(Scene script records)
>> BEGIN

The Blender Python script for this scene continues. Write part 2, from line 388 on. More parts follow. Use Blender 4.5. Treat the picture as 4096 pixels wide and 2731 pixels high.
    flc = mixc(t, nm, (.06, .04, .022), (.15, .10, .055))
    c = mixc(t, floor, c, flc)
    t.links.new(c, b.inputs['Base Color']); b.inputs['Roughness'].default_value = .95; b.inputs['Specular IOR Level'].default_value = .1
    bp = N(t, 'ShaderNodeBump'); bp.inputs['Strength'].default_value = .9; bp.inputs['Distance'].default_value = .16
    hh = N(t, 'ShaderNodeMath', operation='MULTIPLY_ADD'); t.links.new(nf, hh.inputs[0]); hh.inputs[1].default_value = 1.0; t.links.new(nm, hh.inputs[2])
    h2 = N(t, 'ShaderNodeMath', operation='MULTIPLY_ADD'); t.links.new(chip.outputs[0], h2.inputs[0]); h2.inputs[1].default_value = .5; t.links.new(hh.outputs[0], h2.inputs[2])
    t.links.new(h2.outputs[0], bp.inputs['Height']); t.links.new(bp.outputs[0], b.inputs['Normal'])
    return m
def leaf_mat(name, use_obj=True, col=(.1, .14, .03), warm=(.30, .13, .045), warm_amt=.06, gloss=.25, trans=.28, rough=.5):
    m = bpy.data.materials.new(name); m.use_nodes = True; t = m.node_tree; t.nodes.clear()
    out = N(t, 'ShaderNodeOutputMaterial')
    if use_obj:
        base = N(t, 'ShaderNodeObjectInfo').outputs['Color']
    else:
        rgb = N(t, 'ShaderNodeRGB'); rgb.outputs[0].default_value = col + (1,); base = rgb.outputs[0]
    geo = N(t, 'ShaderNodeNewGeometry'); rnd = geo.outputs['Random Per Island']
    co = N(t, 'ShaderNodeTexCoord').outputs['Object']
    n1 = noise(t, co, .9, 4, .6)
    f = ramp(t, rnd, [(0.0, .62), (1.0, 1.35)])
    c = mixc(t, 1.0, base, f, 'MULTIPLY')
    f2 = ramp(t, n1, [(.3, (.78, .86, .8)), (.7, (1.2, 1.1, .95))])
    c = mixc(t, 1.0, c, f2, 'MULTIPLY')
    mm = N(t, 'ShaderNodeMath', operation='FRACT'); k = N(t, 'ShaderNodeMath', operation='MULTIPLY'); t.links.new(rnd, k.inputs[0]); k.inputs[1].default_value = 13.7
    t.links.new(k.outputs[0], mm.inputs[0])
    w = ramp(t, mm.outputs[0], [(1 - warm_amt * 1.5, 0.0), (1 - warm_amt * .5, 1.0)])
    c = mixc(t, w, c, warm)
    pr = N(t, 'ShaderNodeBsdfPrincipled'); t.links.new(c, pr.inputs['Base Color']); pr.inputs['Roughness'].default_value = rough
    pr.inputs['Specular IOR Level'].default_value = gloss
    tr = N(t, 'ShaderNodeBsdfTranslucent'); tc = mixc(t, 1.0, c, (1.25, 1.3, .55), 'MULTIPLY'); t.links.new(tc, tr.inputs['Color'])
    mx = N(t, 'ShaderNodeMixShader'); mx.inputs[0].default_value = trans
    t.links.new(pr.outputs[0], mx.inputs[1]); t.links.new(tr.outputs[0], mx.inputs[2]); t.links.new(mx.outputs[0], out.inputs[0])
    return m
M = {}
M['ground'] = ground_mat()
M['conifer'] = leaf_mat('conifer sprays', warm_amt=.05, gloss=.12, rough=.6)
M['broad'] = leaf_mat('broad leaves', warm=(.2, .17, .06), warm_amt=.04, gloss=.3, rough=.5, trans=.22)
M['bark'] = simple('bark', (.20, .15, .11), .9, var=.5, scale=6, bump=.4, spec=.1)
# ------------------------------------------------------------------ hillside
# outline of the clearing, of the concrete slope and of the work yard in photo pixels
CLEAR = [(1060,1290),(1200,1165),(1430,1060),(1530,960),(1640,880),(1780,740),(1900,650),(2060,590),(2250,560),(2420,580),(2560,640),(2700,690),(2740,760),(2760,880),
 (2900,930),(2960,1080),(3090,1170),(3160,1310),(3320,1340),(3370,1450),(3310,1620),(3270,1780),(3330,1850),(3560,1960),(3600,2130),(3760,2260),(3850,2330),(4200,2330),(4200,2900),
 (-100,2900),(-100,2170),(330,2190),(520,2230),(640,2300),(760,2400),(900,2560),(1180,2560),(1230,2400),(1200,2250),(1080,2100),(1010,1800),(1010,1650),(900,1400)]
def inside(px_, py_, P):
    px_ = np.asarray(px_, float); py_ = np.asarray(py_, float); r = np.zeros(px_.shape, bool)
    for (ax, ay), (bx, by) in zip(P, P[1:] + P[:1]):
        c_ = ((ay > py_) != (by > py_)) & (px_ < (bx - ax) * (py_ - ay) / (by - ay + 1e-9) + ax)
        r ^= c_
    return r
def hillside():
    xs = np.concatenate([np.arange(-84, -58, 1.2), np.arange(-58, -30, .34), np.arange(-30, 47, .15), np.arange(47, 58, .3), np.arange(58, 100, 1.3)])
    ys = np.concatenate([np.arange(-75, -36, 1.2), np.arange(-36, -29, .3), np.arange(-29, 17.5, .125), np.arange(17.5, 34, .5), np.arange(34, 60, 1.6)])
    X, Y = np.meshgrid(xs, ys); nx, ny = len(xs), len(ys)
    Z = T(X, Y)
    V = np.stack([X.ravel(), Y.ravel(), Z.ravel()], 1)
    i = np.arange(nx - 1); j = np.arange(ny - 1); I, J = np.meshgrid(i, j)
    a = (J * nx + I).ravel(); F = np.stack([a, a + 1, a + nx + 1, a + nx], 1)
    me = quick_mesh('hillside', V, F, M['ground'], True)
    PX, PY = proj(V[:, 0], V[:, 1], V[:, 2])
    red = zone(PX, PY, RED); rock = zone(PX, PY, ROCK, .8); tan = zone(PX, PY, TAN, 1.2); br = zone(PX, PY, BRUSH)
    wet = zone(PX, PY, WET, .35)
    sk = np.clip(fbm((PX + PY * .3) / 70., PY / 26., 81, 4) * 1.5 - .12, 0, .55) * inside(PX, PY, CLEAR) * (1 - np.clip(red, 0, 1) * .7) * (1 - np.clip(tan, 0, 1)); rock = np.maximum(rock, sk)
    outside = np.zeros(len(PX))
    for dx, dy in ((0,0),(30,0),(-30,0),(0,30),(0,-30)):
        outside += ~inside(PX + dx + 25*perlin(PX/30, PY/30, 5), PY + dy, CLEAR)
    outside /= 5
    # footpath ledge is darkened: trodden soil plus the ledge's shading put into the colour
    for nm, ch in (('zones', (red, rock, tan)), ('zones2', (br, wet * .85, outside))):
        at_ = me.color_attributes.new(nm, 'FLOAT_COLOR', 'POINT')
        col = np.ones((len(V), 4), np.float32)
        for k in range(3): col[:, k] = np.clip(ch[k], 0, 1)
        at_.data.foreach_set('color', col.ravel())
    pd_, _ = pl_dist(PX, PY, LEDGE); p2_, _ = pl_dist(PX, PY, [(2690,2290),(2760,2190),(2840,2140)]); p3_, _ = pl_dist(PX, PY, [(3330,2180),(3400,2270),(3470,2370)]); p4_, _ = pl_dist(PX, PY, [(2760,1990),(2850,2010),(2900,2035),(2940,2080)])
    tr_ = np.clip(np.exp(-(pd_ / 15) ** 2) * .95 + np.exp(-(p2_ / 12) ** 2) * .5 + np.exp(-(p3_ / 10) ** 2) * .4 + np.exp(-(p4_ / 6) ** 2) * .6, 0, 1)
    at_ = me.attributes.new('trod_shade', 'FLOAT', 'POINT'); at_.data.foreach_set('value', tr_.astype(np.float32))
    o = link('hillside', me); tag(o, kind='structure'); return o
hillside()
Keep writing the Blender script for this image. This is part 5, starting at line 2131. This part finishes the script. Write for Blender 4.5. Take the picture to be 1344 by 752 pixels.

>> END

◆ The task: Using the listing, collect all lines in which the string "this" is found.

◆ Full solution:
The Blender Python script for this scene continues. Write part 2, from line 388 on. More parts follow. Use Blender 4.5. Treat the picture as 4096 pixels wide and 2731 pixels high.
Keep writing the Blender script for this image. This is part 5, starting at line 2131. This part finishes the script. Write for Blender 4.5. Take the picture to be 1344 by 752 pixels.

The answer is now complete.